### [Challenge]
Select every line below containing the word "scene".
-- Start --
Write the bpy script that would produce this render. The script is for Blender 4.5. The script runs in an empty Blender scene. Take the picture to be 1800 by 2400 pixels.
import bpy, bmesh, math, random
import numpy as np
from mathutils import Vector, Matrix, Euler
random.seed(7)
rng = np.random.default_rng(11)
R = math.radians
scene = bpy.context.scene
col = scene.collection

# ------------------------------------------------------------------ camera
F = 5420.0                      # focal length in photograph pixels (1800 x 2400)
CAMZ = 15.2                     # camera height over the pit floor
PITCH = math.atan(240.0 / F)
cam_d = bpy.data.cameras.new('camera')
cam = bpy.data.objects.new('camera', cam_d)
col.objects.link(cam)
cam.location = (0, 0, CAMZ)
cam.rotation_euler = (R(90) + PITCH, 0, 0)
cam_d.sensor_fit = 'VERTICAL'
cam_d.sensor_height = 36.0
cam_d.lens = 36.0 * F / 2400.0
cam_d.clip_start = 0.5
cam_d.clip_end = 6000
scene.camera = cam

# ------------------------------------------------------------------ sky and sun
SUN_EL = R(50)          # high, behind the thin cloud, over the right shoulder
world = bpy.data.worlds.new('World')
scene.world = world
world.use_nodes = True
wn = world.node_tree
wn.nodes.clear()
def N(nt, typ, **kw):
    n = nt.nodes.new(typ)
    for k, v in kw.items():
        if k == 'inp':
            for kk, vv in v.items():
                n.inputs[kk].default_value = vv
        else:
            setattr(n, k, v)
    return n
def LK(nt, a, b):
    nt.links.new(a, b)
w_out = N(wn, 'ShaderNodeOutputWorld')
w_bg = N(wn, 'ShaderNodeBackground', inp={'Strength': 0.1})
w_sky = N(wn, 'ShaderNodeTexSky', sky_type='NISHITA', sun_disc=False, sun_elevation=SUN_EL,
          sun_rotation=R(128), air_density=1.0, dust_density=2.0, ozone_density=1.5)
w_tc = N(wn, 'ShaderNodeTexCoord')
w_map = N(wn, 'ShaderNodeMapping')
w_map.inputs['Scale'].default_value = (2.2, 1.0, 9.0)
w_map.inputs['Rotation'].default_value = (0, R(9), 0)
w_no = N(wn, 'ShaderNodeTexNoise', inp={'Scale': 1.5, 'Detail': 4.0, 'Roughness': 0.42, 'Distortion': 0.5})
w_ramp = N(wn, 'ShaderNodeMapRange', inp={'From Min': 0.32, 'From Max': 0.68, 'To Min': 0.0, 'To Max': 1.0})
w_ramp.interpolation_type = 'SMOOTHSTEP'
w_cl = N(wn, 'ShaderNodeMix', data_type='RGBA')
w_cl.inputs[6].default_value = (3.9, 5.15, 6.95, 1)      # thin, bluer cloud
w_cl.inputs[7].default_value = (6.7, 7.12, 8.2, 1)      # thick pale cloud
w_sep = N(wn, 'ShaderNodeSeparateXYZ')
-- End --
### [Final answer]
Write the bpy script that would produce this render. The script is for Blender 4.5. The script runs in an empty Blender scene. Take the picture to be 1800 by 2400 pixels.
scene = bpy.context.scene
col = scene.collection
scene.camera = cam
scene.world = world